Extinction Rebellion could disrupt Queen opening Parliament, police admit

Hayley Dixon
Police surround protesters on top of a wooden structure on Birdcage Walk  - PA

The Extinction Rebellion protest could force the Queen to abandon carriage trip to open Parliament, police have suggested.

Officers have told those leading the demonstration that state opening cannot take place if they are camped on the streets as Scotland Yard admitted that they have “contingency plans”.

As demonstrations shutting down the roads around Westminster continued into a third day an additional 500 officers were brought in from forces across England and Wales.

The Metropolitan Police said that it was victims of other crimes who were paying the price of their attention being diverted by climate change protests.  

More than 600 Extinction Rebellion protestors have been arrested and eighty tonnes worth of equipment has been seized. 

It came as Stanley Johnson, the Prime Minister’s father, addressed demonstrators to offer his support, telling them they “have exactly the right thing in mind here”.

When asked about Boris Johnson’s description of Extinction Rebellion as “crusties”, Mr Johnson said: “I wear that badge with pride.”

Stanley Johnson on stage at the Extinction Rebellion  Credit: Eddie Mulholland 

Police are now targeting the route of the Royal procession to try and clear the streets ahead of the state opening of Parliament on Monday. 

 Metropolitan Police Deputy Assistant Commissioner Laurence Taylor  insisted the officers will ensure that the event takes place but he admitted that “we will have contingency plans”, which he insisted was usual.

However, it emerged that officers have been told protestors that their security operations should have already begun and the event cannot take place if demonstrators remain where they are.

Paolo Enock, who has spent months liaising with Scotland Yard on behalf of Extinction Rebellion, said that they have seen officers taking a much harder line than they did during a similar protest in April.

Mr Enock said that they had no intention to disrupt the state opening, insisting: “We do not want to impede any democratic process in any way.”

Demonstrators have offered to move their tents but police say that they can only camp in Trafalgar Square, which they say is impossible with their numbers.  

Police moved on a pink octopus during the third day of protests  Credit: AFP

Because officers needed to begin preparations they would now be sending sniffer dogs into the camps, demonstrators have been told.

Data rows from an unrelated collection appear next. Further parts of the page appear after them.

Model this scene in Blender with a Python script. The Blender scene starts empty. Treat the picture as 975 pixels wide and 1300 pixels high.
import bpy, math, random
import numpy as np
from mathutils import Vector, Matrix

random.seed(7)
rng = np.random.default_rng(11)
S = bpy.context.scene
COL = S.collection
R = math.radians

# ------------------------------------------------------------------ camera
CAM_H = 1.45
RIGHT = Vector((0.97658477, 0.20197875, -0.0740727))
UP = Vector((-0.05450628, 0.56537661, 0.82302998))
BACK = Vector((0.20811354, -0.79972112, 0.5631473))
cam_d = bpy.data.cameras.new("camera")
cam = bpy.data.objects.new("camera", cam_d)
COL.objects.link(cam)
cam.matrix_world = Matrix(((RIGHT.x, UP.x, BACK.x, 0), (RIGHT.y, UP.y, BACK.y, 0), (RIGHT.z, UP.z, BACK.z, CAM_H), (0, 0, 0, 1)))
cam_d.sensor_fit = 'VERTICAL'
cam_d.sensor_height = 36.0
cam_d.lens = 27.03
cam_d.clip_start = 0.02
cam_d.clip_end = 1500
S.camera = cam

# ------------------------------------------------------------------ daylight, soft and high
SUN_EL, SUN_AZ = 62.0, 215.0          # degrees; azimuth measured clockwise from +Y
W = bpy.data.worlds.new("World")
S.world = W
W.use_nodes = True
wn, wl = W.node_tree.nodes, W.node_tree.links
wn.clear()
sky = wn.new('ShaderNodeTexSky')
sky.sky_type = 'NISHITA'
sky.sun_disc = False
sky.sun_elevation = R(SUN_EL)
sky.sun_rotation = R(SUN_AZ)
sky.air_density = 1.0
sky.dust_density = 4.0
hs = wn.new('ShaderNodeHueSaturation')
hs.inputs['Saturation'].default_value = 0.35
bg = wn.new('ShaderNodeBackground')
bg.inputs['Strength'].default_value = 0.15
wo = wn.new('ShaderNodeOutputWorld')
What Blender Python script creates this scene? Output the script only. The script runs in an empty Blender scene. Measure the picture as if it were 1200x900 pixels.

Mr Enock  told the Telegraph: “The police have said that our presence at all, anywhere but in Trafalgar Square, is impeding the security operation necessary for the State Opening of Parliament to take place.” 

Extinction Rebellion is hoping to meet with officers to try and find a compromise.  

Royal sources have said that the Queen intends to travel in her carriage to Parliament, as is tradition.

In 2017, in the wake of major terror attacks at Westminster and London Bridge she travelled part of the way in her armoured Bentley.

Simon Morgan, a former Royal Protection officer, said that such an event would always involve a number of plans to and officers will also be considering the terror threat and the risk of lone protesters .

He said it was possible those dealing with “threat and risk management” could advise the Queen to swap to an armoured car as a carriage “might not be an option on this occasion”.

Tents at the Extinction Rebellion camp on Marsham Street, Westminster Credit: PA

There is currently a heavy police presence on the route to the Houses of Parliament.

Mr Taylor said six of the 12 sites targeted had already been cleared, describing the operation as “very robust” despite criticism that the protestors had overwhelmed officers.

"The Met is a very large organisation. We will cope. But there is no doubt it is having an impact on our policing operation more widely", he said.

One consequence was that they could not “spend the amount of time with victims as we would like to”.

It can take hours to move activists who have trapped themselves with bike locks or glue, and a minimum of four officers is needed to move demonstrators who refuse to stand up when they are arrested.

A Government source said that the protesters had become “a lot more sophisticated” and are using the tactics of “hardened protestors”.

The source said: “They will have two people in the tents. You cut the tent away and it is not just handcuffs. They will like top to tail and have their arms in a big plastic tube filled with metal wire which has then been filled with concrete that has set.

“You have the people with interlinked arms in a tube of concrete and if you tried to stand them up their arms would break."

The protestors also need to be protected and "moving just 50 people takes a long time", they said. 

The protesters are planning to begin a three-day blockade of City Airport on Thursday but police have warned that they will “deal proactively" with anyone attending.